Further on economics is the problem with the Khilafahs innate love for the Bedouin and the desert nomadic lifestyle. These ideals where in deep consrast to the settled and urban Hellenic peoples and Persians. This would turn into the vast use of the goat and camel upon the Middle East and the deteriorated use of the wheel due to a lack of perceived need, the Arabs saw no need for wheels whenever their grandfather used a camel to carry his stuff from Mecca to Jiddah, also try using a wheel cart through the rural areas of the Nejd lol. This would leed further to the expansion of Bedoiun throughout the nation removing farmland (North Africa) who brought goats, goats who once used on the fragile North African soil who had already deteriorated since Rome, led to a catastrophe and the increased expansion of the Sahara that's growth might have been averted by agricultural countermeasure from Byzantium. These difficulties would make the Middle East ecomically unprepared for the age of imperialism.

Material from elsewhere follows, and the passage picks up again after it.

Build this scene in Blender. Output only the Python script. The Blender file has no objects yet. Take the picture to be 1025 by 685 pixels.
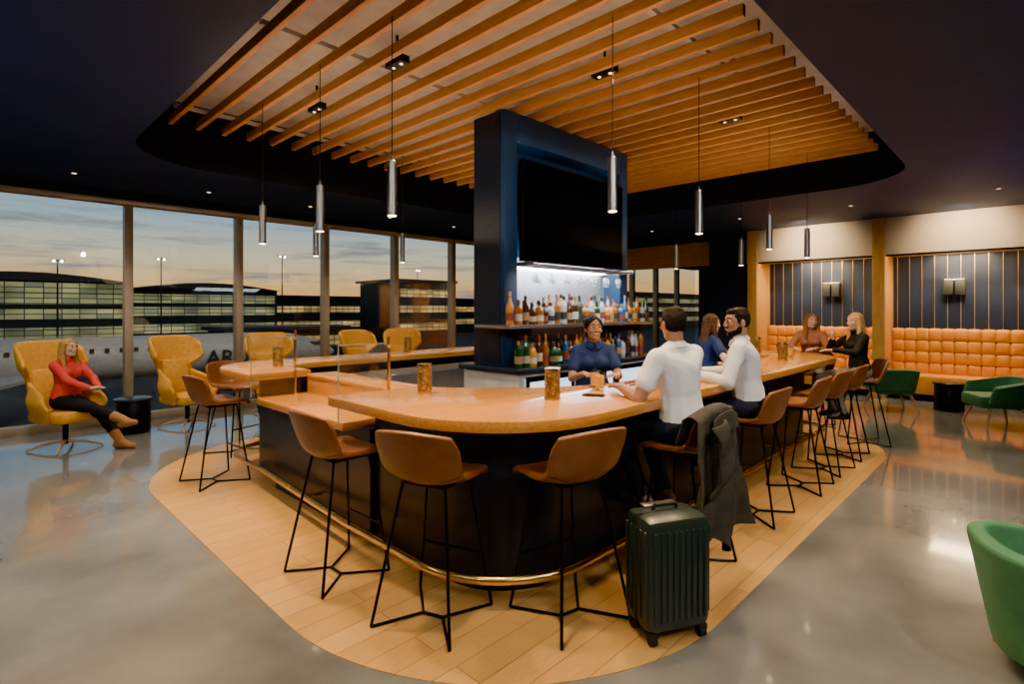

Further while areas like Al-Andalus where scientifically amazing and economically sound (for the time not in the long) where still inwardly crippled by the same thing that hurt Mali, Ghaznavids, Crimea, Barbary states, etc. That problem was the continued use of ineffective taxing methods and in many cases refusal to take taxs from unbelievers because a person who refuses to pay Jizya is immediately a target for slavery, hence in Iberia the Khilafah in many cases allowed Christian states to live or not take taxes from them so whenever they needed to they could just take slaves. This was seen dramatically in Mali, where until the rise of the Songhai and Sokoto, the Emirates refused or just didn't try to assimilate its people so they would have a steady supply of slaves and since pagans rarely pay Jizya, everyone was free game.

Then the elephant in the room is the perceived decadence and Bidaa of these Khilafah (mainly Abbasids) by its subjects who rebelled in the form of anti noble Arab attacks led by Khawarij/Shurha and the Shia backlash to mistreatment by the Khilafah towards them and a hope to come out of Taqqiyyah. This led to massive revolts further draining a already drained land.

To clear this up I want to say I am not taking a shot towards Islam in any way and am only combating romanticism and the lack of critism of some of the Khilafah's dubious economic policies and I never referred to Islam as the reason for any of these problems.

Sorry for spelling errors, I don't feel like proofreading this atm lol.